Parallel Tangent Planes on a Given Surface

[wbluem88]

Homework Statement

A surface is given by the equation

2x²+y²-z²=64

Find all points p on the surface where the tangent plane is parallel to the plane 12x+y-3z=0.

Homework Equations

I know the equation of a plane tangent to a surface at point (x₀,y₀,z₀) is given by the equation

z-z₀= (partialz/partialx)(x₀-y₀)+(partialz/partialy)(x₀-y₀)

The Attempt at a Solution

I can use the above equation to find the tangent plane at any certain point p, but I don't know how to find which ones are parallel to a certain plane.

 

[wbluem88]

By the way, this is on a review for my final exam. It's not homework, I just know that something similar will be on the final.

 

[mutton]

Two planes are parallel iff their normal vectors are scalar multiples, and this happens just when the cross product of their normal vectors is 0. Combine this knowledge with that formula you have.

 

[wbluem88]

*sigh* I did all the work but it came out wrong :(

The normal vector of a plane ax+by+cz+d=0 is specified by [a b c], so the normal vector for 12x+y-3z = 0 is [12 1 -3].

The normal vector of a surface f(x,y,z) at point (x₀,y₀,z₀) is [f_x f_y f_z], so the normal vector for 2x²+y²-z²=64 is [4x₀ 2y₀ -2z₀]

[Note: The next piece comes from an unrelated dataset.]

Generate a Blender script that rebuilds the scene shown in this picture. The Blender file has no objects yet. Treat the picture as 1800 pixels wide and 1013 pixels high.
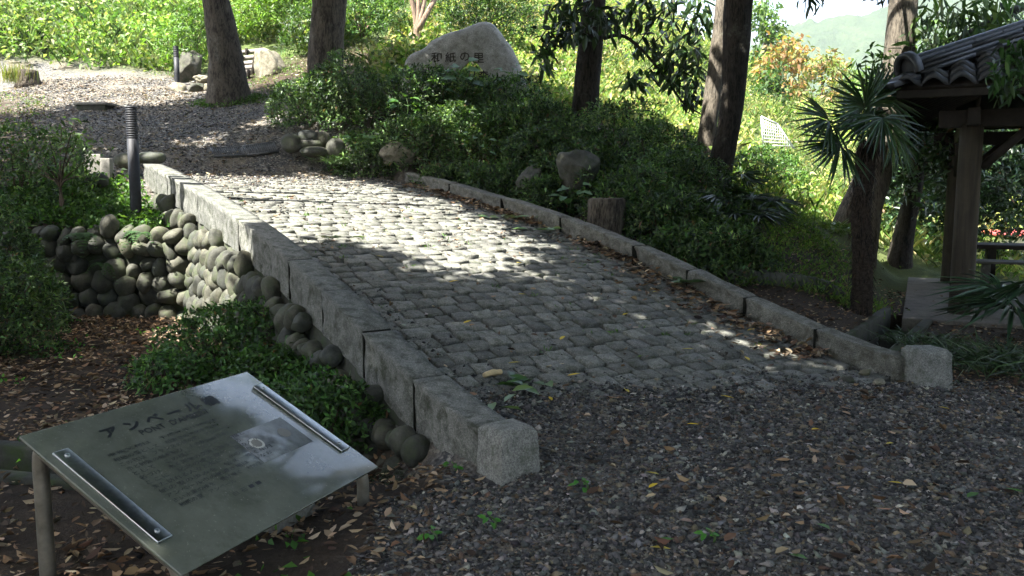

[12 1 -3] X [4x₀ 2y₀ -2z₀] = 0

<((1*-2z₀)-(-3*2y₀)), ((-3*4x₀)-(-12*-2z₀)),((12*2y₀)-(1*4x₀))>=0

-2z₀+6y₀=0
-12x₀+24z₀=0
12y₀-4x₀=0

I don't know where I went wrong.

 

[Defennder]

You don't have to use cross product for this. You have $$k(12,1,-3)^T = (4x,2y,-2z)^T$$ The k is the scalar multiple. Just solve x,y,z in terms of k and put it into the equation of the surface to solve for k. Then you have the answer.